▶ COLLECTED MATERIAL:
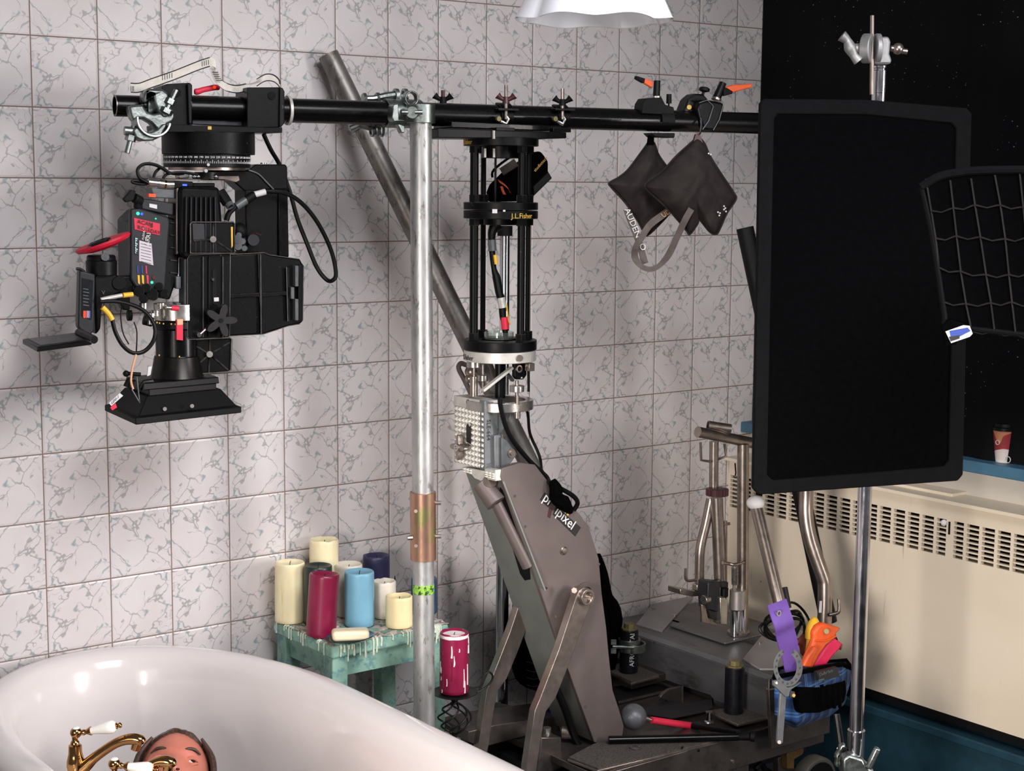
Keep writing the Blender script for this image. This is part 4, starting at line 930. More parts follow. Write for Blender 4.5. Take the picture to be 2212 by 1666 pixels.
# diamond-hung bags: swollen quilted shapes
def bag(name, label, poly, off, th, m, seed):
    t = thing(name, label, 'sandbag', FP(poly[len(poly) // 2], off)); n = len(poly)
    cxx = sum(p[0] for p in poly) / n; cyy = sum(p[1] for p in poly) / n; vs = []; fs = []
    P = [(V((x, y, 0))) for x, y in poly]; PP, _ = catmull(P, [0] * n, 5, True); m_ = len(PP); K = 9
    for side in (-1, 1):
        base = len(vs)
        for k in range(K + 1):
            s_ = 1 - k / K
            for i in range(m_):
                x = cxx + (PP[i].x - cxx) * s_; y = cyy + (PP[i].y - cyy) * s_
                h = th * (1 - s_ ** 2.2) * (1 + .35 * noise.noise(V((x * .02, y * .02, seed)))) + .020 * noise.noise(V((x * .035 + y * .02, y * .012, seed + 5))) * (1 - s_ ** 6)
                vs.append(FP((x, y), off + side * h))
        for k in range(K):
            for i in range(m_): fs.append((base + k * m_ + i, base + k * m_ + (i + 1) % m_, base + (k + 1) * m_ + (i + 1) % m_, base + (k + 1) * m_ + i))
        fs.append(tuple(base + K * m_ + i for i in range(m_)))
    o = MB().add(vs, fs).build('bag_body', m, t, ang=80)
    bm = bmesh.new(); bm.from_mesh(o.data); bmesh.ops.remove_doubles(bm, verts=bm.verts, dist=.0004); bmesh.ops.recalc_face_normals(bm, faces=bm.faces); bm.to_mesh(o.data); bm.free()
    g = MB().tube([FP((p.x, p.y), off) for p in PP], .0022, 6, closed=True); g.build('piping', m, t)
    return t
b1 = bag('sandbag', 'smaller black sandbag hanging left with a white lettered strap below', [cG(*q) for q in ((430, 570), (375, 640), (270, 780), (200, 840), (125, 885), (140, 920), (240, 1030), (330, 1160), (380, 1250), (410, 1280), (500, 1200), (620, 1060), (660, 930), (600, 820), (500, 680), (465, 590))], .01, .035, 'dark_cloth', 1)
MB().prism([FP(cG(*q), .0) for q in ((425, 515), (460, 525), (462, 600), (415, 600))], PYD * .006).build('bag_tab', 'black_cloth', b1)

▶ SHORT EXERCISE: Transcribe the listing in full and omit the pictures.

▶ REPLY:
Keep writing the Blender script for this image. This is part 4, starting at line 930. More parts follow. Write for Blender 4.5. Take the picture to be 2212 by 1666 pixels.
# diamond-hung bags: swollen quilted shapes
def bag(name, label, poly, off, th, m, seed):
    t = thing(name, label, 'sandbag', FP(poly[len(poly) // 2], off)); n = len(poly)
    cxx = sum(p[0] for p in poly) / n; cyy = sum(p[1] for p in poly) / n; vs = []; fs = []
    P = [(V((x, y, 0))) for x, y in poly]; PP, _ = catmull(P, [0] * n, 5, True); m_ = len(PP); K = 9
    for side in (-1, 1):
        base = len(vs)
        for k in range(K + 1):
            s_ = 1 - k / K
            for i in range(m_):
                x = cxx + (PP[i].x - cxx) * s_; y = cyy + (PP[i].y - cyy) * s_
                h = th * (1 - s_ ** 2.2) * (1 + .35 * noise.noise(V((x * .02, y * .02, seed)))) + .020 * noise.noise(V((x * .035 + y * .02, y * .012, seed + 5))) * (1 - s_ ** 6)
                vs.append(FP((x, y), off + side * h))
        for k in range(K):
            for i in range(m_): fs.append((base + k * m_ + i, base + k * m_ + (i + 1) % m_, base + (k + 1) * m_ + (i + 1) % m_, base + (k + 1) * m_ + i))
        fs.append(tuple(base + K * m_ + i for i in range(m_)))
    o = MB().add(vs, fs).build('bag_body', m, t, ang=80)
    bm = bmesh.new(); bm.from_mesh(o.data); bmesh.ops.remove_doubles(bm, verts=bm.verts, dist=.0004); bmesh.ops.recalc_face_normals(bm, faces=bm.faces); bm.to_mesh(o.data); bm.free()
    g = MB().tube([FP((p.x, p.y), off) for p in PP], .0022, 6, closed=True); g.build('piping', m, t)
    return t
b1 = bag('sandbag', 'smaller black sandbag hanging left with a white lettered strap below', [cG(*q) for q in ((430, 570), (375, 640), (270, 780), (200, 840), (125, 885), (140, 920), (240, 1030), (330, 1160), (380, 1250), (410, 1280), (500, 1200), (620, 1060), (660, 930), (600, 820), (500, 680), (465, 590))], .01, .035, 'dark_cloth', 1)
MB().prism([FP(cG(*q), .0) for q in ((425, 515), (460, 525), (462, 600), (415, 600))], PYD * .006).build('bag_tab', 'black_cloth', b1)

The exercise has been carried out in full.